Records for the exercise:
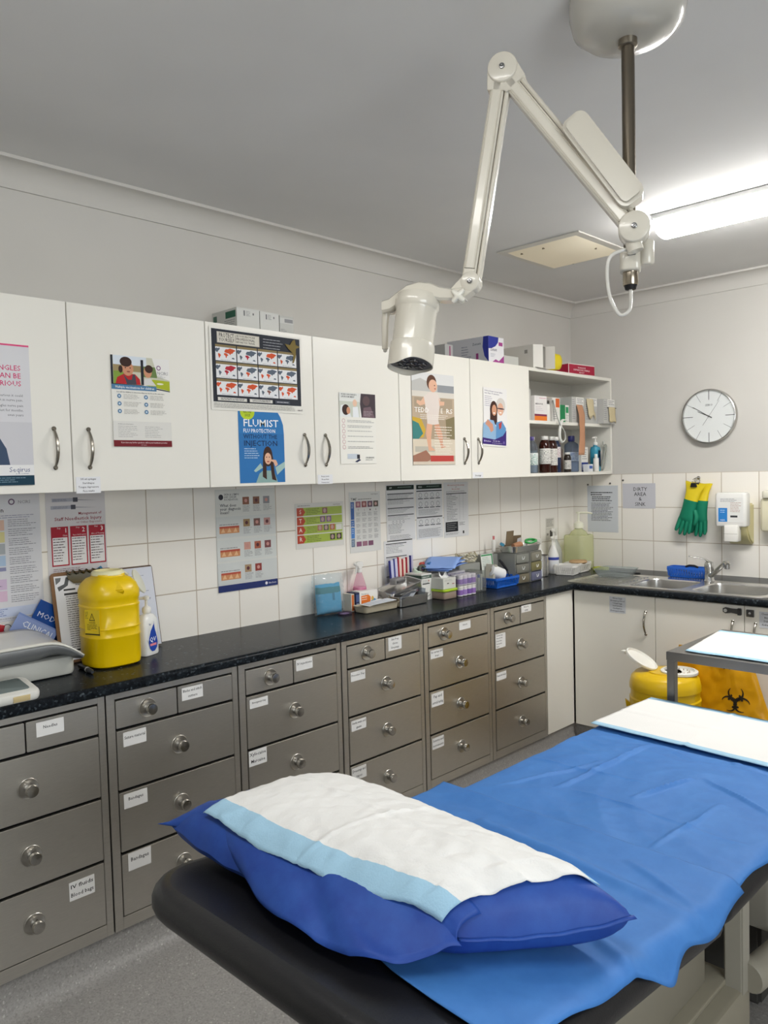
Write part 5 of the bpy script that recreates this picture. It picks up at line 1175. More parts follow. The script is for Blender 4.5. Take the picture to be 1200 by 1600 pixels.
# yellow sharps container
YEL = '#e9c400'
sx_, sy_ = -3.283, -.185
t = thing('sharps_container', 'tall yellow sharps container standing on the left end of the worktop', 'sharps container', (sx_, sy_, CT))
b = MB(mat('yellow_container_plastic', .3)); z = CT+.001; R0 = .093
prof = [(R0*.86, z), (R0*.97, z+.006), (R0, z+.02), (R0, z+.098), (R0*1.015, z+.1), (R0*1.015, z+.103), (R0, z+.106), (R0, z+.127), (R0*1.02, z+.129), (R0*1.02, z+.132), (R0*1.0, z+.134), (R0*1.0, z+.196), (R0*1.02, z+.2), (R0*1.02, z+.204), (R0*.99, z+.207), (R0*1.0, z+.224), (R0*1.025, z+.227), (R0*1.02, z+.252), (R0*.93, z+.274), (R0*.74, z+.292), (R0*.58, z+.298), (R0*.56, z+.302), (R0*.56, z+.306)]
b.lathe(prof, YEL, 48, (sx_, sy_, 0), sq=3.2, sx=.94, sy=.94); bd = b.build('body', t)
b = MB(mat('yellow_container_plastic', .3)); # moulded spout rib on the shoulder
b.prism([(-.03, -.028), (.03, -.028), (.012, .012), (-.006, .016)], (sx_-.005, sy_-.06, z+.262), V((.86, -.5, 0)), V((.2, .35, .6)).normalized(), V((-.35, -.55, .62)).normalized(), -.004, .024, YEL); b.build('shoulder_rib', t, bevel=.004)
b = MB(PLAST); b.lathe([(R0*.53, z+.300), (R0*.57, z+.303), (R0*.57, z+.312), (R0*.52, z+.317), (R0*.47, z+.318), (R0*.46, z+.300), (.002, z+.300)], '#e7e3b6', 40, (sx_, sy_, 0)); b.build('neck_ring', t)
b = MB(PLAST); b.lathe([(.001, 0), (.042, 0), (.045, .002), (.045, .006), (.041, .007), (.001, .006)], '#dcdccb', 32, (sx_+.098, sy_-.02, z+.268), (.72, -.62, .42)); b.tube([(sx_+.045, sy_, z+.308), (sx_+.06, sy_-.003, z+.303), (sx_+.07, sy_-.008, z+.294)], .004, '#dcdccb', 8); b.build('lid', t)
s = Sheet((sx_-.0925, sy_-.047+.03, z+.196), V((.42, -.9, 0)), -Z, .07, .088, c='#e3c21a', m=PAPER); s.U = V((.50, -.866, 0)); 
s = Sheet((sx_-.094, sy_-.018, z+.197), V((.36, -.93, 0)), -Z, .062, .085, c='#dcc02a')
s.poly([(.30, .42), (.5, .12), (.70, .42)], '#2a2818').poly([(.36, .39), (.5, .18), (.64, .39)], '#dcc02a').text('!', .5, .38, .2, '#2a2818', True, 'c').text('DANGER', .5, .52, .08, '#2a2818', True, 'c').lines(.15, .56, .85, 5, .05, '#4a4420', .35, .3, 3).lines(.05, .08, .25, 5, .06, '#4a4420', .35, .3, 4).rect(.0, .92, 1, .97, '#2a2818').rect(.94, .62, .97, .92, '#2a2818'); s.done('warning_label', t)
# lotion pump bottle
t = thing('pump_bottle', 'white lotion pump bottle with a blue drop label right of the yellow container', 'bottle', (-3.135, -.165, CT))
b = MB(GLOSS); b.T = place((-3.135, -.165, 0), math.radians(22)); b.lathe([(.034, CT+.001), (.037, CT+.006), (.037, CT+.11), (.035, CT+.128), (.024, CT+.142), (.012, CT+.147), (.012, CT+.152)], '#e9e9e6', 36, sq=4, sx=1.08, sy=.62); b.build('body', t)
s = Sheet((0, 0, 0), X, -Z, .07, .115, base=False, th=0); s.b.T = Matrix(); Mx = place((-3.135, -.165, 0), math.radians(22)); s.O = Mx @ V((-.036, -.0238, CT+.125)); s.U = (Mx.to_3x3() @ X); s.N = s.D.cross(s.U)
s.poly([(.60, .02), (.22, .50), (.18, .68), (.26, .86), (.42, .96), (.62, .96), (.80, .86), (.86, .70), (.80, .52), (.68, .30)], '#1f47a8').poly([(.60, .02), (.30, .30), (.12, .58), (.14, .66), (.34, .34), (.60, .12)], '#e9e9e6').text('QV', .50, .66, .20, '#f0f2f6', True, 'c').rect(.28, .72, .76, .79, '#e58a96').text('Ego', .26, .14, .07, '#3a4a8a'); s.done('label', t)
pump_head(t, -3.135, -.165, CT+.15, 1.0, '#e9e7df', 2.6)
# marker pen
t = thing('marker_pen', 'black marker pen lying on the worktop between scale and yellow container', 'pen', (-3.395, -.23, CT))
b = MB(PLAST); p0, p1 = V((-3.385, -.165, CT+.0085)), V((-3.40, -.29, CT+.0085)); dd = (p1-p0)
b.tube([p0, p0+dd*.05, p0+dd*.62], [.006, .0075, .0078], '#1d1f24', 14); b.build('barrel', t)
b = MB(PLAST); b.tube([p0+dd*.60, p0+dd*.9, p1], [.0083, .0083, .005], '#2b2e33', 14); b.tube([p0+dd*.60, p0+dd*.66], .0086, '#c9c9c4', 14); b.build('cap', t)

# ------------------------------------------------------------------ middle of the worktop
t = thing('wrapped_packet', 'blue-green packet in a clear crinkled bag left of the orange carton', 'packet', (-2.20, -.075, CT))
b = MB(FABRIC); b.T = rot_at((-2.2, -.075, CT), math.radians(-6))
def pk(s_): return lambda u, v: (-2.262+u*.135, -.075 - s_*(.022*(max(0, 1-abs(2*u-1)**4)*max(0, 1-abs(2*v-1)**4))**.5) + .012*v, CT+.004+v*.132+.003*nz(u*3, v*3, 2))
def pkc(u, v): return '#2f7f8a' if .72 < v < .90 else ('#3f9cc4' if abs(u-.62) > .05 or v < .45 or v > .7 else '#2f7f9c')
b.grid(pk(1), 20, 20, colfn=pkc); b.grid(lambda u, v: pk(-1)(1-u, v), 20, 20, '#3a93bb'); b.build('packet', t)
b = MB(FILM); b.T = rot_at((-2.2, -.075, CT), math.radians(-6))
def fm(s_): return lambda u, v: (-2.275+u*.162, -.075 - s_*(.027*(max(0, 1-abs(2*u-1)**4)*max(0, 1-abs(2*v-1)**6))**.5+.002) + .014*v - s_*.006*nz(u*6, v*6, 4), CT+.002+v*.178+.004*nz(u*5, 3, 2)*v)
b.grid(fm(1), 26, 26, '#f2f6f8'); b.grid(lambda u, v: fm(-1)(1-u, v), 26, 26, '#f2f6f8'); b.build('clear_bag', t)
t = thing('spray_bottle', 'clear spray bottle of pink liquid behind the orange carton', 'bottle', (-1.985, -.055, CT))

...

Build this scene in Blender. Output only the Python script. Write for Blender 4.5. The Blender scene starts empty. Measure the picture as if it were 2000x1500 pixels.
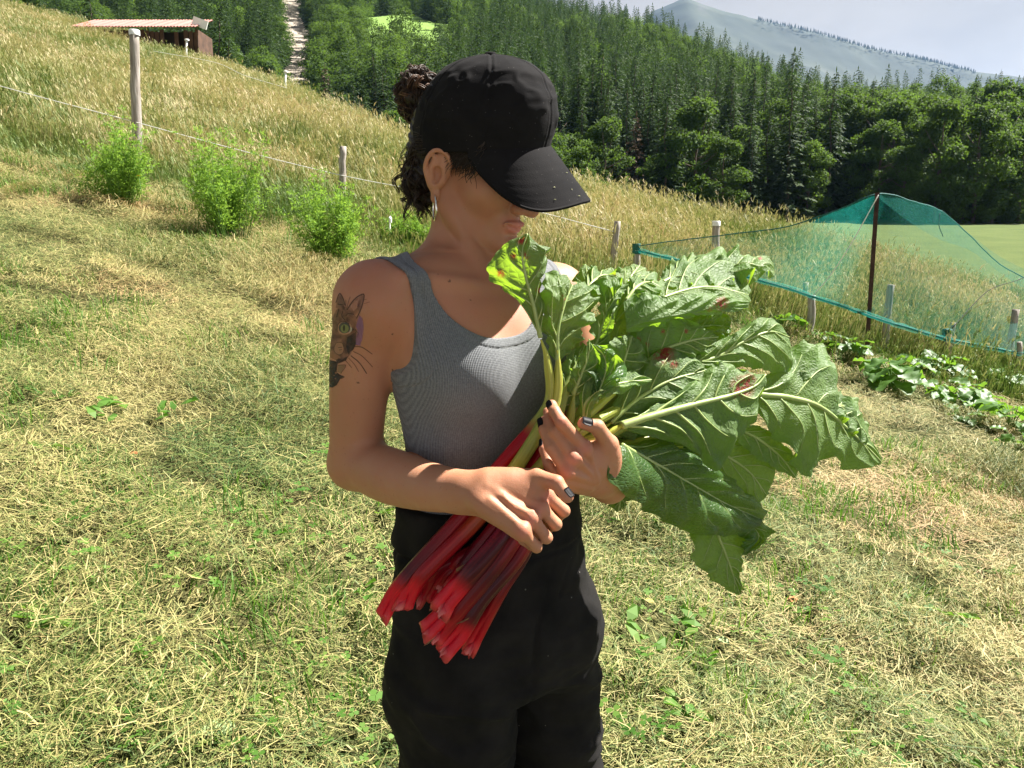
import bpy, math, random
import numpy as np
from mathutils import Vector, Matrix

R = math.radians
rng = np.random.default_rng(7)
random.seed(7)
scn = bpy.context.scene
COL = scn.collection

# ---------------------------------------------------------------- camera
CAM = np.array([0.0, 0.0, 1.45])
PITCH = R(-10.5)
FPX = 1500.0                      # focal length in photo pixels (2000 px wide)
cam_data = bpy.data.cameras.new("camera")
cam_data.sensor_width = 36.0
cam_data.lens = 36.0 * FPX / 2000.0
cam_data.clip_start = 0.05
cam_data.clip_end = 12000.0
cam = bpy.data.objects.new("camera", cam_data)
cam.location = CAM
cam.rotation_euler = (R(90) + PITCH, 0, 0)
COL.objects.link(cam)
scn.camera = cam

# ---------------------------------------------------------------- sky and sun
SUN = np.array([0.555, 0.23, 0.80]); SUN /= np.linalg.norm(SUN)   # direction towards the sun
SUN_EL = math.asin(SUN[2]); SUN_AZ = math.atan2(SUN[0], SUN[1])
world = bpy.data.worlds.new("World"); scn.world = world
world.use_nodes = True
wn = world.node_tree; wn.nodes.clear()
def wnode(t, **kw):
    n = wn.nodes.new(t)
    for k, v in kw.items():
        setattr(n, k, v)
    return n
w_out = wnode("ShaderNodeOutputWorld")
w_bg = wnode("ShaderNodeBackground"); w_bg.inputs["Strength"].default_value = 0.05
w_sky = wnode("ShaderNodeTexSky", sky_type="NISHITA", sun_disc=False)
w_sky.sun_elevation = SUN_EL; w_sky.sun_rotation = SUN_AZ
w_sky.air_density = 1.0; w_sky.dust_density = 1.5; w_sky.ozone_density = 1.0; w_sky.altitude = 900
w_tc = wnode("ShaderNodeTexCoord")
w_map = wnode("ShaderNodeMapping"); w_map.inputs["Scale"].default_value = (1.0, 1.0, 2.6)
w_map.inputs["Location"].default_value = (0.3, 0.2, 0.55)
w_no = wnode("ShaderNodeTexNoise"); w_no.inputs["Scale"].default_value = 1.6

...

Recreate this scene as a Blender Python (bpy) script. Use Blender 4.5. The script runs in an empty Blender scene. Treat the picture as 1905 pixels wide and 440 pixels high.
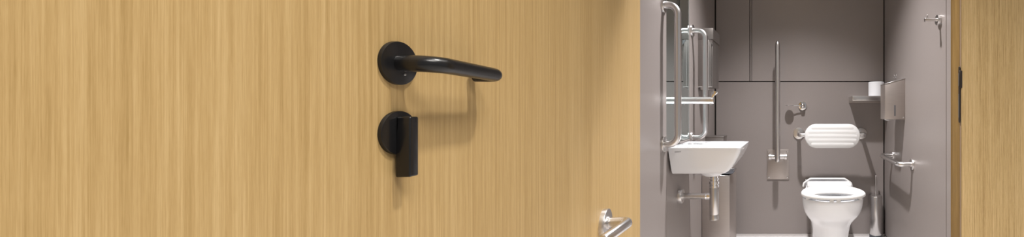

What the task asks:
Transcribe only the lines from the line holding "Build this scene" through the line holding "scn.camera = cam", inclusive, without any of the pictures.

The answer:
Build this scene in Blender. Output only the Python script. Write for Blender 4.5. The Blender scene starts empty. Measure the picture as if it were 2000x1500 pixels.
import bpy, math, random
import numpy as np
from mathutils import Vector, Matrix

R = math.radians
rng = np.random.default_rng(7)
random.seed(7)
scn = bpy.context.scene
COL = scn.collection

# ---------------------------------------------------------------- camera
CAM = np.array([0.0, 0.0, 1.45])
PITCH = R(-10.5)
FPX = 1500.0                      # focal length in photo pixels (2000 px wide)
cam_data = bpy.data.cameras.new("camera")
cam_data.sensor_width = 36.0
cam_data.lens = 36.0 * FPX / 2000.0
cam_data.clip_start = 0.05
cam_data.clip_end = 12000.0
cam = bpy.data.objects.new("camera", cam_data)
cam.location = CAM
cam.rotation_euler = (R(90) + PITCH, 0, 0)
COL.objects.link(cam)
scn.camera = cam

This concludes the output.